● WHAT IS ASKED: Output only the lines from the start of the entries through the line holding "PITCH = math.atan(27.0 / F)". Each line must match the original exactly.

● RECORDS TO PROCESS:
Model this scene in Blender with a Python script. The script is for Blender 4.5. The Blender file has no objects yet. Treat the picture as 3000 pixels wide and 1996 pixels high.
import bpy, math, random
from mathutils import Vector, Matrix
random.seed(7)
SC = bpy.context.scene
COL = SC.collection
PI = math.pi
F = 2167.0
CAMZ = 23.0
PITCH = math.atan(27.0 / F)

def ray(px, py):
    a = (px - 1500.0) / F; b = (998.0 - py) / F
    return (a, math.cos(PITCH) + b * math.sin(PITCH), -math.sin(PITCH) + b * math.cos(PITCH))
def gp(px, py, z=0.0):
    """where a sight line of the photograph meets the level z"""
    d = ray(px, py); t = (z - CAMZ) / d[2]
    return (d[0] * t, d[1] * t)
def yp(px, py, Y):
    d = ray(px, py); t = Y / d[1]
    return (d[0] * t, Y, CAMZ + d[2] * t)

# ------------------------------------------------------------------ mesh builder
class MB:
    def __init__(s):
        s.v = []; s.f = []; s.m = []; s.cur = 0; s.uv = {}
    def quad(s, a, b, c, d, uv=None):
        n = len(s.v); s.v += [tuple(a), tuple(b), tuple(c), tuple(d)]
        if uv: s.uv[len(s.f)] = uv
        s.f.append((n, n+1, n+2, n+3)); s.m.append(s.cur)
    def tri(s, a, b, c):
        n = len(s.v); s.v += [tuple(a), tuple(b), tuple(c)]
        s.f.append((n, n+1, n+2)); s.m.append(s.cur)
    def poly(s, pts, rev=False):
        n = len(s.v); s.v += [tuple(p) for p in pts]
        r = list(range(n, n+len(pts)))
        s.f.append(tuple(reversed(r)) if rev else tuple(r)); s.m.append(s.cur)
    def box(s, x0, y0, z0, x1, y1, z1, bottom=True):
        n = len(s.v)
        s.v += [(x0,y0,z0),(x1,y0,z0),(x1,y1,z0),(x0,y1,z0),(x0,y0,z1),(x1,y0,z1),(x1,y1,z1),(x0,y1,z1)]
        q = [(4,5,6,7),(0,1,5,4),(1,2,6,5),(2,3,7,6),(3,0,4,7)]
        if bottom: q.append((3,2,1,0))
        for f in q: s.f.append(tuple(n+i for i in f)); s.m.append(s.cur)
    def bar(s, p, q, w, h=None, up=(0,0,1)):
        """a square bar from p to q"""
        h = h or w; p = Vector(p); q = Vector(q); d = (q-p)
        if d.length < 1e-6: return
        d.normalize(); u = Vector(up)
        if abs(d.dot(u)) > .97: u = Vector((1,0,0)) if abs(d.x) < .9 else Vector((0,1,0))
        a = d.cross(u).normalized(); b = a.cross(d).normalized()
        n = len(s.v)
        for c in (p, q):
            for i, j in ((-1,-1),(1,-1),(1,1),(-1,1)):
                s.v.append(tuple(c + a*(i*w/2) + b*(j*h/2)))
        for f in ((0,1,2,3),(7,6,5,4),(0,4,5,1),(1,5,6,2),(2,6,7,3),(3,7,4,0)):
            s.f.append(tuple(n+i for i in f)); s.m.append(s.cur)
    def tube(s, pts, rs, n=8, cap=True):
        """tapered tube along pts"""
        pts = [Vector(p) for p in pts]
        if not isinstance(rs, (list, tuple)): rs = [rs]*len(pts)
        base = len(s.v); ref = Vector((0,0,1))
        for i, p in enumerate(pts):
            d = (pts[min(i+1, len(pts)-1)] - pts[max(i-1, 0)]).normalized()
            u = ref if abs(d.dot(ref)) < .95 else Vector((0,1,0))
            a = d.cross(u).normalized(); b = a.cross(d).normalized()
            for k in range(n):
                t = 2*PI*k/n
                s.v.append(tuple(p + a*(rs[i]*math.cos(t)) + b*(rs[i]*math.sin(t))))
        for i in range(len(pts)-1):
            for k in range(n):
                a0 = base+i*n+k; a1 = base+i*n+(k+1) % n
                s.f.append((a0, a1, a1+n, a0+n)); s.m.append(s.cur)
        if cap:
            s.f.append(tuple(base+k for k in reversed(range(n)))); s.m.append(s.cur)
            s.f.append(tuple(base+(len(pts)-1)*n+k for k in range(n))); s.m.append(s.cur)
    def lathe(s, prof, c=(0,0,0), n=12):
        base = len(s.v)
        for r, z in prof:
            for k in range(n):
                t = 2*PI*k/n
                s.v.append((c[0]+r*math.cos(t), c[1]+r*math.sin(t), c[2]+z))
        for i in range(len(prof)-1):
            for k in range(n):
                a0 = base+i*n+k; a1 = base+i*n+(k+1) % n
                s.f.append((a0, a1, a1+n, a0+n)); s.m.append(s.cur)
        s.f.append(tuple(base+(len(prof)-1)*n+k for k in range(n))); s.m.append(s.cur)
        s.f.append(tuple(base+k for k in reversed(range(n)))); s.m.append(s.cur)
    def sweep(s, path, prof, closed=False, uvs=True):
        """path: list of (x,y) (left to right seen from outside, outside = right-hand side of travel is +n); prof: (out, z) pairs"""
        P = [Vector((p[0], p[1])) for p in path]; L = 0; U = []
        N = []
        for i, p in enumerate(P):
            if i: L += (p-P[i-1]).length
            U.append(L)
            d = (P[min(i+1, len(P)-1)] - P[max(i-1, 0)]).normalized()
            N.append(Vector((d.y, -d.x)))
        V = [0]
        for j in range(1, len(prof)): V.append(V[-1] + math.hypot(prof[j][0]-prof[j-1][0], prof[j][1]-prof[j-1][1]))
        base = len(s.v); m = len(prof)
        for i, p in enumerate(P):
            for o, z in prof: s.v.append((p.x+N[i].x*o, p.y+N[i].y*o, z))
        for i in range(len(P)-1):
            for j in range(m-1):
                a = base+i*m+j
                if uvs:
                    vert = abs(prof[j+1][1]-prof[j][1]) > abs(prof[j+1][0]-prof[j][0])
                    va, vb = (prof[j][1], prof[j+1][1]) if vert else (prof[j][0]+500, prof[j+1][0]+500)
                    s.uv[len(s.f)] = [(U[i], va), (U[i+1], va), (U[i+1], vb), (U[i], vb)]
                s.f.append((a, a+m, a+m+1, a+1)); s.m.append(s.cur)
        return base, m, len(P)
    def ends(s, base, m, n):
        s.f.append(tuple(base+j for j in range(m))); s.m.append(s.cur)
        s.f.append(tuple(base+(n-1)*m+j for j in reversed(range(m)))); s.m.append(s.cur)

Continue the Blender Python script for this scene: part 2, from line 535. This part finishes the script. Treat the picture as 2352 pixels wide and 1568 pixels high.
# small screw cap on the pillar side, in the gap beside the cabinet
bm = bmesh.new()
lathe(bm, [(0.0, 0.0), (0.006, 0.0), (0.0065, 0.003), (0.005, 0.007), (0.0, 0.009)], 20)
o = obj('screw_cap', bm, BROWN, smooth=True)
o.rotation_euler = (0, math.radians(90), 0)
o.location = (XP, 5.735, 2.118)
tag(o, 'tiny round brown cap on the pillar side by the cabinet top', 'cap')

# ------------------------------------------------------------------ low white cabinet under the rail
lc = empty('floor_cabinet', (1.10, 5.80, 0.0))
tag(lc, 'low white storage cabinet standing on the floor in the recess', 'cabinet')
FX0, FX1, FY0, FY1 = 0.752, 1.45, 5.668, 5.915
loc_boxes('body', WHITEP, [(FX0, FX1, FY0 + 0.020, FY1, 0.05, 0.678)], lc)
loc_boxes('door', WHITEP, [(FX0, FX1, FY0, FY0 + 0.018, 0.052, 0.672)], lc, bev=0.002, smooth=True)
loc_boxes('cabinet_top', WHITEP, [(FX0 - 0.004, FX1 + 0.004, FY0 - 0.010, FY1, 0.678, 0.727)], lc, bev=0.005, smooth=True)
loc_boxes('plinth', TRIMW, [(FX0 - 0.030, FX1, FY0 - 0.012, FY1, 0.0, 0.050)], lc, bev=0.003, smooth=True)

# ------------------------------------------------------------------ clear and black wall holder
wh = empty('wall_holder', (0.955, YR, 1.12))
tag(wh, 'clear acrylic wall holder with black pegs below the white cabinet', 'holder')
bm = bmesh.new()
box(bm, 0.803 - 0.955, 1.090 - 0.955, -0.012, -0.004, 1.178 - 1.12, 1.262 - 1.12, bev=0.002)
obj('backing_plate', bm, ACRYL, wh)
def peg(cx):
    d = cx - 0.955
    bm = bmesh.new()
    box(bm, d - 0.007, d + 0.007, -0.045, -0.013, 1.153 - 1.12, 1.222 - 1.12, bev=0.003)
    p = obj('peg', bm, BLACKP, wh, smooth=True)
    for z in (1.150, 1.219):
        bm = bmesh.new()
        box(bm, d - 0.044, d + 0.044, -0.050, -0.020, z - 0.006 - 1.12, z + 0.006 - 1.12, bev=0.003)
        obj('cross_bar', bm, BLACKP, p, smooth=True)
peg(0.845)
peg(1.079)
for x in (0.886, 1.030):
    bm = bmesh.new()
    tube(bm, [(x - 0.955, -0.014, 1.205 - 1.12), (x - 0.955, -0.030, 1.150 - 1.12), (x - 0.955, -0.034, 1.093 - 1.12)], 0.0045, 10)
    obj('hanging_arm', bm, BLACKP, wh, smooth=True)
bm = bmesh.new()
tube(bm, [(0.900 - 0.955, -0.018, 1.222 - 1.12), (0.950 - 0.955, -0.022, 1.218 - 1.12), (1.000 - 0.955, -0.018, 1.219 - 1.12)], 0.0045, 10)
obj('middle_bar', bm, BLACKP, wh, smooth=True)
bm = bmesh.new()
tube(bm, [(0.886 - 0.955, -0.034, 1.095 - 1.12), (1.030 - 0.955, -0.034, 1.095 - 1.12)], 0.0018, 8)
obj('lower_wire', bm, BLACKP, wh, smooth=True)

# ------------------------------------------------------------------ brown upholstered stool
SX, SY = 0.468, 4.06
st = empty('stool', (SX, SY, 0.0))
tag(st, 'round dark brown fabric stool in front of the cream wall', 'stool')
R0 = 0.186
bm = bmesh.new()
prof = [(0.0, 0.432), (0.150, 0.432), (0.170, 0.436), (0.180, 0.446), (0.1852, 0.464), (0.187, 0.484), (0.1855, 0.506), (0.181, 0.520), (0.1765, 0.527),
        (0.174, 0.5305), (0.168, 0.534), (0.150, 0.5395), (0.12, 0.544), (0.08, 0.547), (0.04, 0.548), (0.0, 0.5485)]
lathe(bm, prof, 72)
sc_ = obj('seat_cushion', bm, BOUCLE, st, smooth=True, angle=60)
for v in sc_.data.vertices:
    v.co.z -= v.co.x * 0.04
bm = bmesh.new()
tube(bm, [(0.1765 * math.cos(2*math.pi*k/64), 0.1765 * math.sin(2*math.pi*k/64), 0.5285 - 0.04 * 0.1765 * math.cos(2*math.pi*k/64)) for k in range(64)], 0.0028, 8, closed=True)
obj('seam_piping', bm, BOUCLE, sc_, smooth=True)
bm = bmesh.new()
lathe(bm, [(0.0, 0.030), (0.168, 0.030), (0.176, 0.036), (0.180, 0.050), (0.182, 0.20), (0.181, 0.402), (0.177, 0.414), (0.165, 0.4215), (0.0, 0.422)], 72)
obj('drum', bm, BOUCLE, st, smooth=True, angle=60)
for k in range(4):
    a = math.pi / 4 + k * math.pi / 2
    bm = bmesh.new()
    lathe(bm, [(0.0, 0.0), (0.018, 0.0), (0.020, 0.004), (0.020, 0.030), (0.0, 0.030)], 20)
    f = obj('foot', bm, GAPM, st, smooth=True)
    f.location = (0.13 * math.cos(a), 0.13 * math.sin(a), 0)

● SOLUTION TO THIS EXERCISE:
Model this scene in Blender with a Python script. The script is for Blender 4.5. The Blender file has no objects yet. Treat the picture as 3000 pixels wide and 1996 pixels high.
import bpy, math, random
from mathutils import Vector, Matrix
random.seed(7)
SC = bpy.context.scene
COL = SC.collection
PI = math.pi
F = 2167.0
CAMZ = 23.0
PITCH = math.atan(27.0 / F)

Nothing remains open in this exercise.